# START OF DATASET EXCERPTS

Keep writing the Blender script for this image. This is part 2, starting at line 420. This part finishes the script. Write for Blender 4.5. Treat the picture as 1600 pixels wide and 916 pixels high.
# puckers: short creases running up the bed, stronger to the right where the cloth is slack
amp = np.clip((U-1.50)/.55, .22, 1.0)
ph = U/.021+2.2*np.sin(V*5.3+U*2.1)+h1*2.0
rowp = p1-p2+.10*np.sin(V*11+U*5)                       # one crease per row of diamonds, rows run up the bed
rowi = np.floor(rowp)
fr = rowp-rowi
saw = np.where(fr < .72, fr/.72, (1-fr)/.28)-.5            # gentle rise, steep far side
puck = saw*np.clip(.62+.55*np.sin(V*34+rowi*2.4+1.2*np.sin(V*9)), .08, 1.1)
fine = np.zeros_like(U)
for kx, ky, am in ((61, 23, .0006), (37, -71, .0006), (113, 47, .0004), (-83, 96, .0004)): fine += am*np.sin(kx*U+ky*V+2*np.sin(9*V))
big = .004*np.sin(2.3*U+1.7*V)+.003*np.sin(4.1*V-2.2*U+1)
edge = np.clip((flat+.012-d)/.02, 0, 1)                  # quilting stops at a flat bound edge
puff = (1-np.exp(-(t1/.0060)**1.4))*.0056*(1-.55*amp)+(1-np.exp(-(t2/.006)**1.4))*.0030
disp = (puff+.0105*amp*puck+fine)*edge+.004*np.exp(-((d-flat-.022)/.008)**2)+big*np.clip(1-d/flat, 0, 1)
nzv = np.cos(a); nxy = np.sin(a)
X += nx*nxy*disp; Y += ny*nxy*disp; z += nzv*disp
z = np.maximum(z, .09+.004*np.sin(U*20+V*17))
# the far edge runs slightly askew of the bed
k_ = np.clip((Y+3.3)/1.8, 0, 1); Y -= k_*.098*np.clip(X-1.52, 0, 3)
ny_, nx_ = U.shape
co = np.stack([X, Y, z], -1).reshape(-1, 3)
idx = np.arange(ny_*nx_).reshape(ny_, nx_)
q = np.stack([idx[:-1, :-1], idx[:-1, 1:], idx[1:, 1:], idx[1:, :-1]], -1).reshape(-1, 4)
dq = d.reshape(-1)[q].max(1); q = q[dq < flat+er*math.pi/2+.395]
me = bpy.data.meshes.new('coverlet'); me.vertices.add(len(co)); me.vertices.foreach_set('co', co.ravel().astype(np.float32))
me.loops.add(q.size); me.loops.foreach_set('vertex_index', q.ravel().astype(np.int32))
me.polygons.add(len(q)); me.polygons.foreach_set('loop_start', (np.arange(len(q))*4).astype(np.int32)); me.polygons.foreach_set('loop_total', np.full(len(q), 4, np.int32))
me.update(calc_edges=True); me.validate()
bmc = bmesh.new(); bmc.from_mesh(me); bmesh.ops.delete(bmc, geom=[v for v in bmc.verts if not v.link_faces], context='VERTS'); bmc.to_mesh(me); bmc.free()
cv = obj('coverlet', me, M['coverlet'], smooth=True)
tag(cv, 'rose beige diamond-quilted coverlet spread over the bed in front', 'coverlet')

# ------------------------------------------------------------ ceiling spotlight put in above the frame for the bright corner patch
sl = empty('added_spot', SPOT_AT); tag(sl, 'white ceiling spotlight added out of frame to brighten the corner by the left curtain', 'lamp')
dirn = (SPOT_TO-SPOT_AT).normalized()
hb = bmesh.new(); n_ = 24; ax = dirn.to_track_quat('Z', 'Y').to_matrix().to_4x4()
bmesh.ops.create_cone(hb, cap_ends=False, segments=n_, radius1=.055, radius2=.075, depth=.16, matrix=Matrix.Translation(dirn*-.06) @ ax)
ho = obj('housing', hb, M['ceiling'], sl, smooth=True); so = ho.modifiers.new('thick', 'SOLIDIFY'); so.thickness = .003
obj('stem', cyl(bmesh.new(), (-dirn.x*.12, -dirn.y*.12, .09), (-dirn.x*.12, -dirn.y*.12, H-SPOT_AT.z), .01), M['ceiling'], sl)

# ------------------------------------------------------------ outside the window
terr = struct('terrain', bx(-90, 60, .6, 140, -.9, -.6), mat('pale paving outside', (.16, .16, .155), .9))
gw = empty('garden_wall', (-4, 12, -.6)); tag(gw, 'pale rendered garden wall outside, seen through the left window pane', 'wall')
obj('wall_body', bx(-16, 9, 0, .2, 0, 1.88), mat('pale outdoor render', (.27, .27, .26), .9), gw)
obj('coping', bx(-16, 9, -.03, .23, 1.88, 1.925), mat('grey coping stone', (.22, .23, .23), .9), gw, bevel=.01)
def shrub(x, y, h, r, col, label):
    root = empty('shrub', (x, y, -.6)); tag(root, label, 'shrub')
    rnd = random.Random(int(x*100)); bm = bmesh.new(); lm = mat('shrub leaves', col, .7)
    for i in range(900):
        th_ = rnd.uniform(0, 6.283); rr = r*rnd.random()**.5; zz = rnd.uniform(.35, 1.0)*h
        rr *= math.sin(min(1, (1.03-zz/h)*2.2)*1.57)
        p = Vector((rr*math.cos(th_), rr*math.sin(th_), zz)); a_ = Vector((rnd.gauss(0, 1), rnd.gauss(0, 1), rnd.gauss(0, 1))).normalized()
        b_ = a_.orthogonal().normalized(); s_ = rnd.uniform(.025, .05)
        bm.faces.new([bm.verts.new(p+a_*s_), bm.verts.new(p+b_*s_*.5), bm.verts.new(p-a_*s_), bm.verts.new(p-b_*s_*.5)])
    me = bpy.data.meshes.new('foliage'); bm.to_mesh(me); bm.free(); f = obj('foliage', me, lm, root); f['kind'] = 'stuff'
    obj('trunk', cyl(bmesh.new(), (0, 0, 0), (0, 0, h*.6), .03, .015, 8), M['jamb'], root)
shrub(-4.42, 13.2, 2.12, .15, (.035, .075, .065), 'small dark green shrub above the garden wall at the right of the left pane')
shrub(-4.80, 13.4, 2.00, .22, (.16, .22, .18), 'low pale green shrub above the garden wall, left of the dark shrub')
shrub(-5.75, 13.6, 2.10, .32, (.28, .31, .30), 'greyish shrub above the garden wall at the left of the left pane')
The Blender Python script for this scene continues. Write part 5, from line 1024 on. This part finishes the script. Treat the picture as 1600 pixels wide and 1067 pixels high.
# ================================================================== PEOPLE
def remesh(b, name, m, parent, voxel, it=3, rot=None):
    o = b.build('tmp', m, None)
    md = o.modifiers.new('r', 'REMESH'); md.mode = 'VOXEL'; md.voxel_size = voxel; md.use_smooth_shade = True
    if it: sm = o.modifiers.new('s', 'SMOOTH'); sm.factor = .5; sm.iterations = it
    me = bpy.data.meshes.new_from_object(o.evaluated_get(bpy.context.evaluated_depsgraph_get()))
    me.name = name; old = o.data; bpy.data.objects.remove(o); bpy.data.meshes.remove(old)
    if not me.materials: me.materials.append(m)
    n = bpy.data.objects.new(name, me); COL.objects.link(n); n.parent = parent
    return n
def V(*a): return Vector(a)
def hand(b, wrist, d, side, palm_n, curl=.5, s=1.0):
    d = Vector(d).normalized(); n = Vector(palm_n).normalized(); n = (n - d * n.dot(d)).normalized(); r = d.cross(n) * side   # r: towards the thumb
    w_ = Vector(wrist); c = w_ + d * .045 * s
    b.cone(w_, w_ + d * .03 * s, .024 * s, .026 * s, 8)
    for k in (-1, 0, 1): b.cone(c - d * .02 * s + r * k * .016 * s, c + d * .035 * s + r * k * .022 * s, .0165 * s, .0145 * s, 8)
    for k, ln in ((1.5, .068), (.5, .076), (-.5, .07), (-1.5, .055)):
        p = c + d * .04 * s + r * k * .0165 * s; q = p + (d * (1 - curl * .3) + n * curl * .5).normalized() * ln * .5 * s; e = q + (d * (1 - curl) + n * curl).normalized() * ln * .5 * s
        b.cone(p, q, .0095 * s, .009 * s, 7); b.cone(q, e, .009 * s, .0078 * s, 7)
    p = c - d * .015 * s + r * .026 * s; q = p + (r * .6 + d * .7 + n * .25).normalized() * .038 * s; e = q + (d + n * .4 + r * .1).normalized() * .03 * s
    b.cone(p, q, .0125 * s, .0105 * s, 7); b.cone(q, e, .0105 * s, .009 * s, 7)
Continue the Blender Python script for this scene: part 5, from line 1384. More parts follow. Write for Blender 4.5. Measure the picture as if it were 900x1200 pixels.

# END OF DATASET EXCERPTS

» INSTRUCTION
Scan the records for the string "Blender". Copy each line in which it appears.

» TASK ANSWER
Keep writing the Blender script for this image. This is part 2, starting at line 420. This part finishes the script. Write for Blender 4.5. Treat the picture as 1600 pixels wide and 916 pixels high.
The Blender Python script for this scene continues. Write part 5, from line 1024 on. This part finishes the script. Treat the picture as 1600 pixels wide and 1067 pixels high.
Continue the Blender Python script for this scene: part 5, from line 1384. More parts follow. Write for Blender 4.5. Measure the picture as if it were 900x1200 pixels.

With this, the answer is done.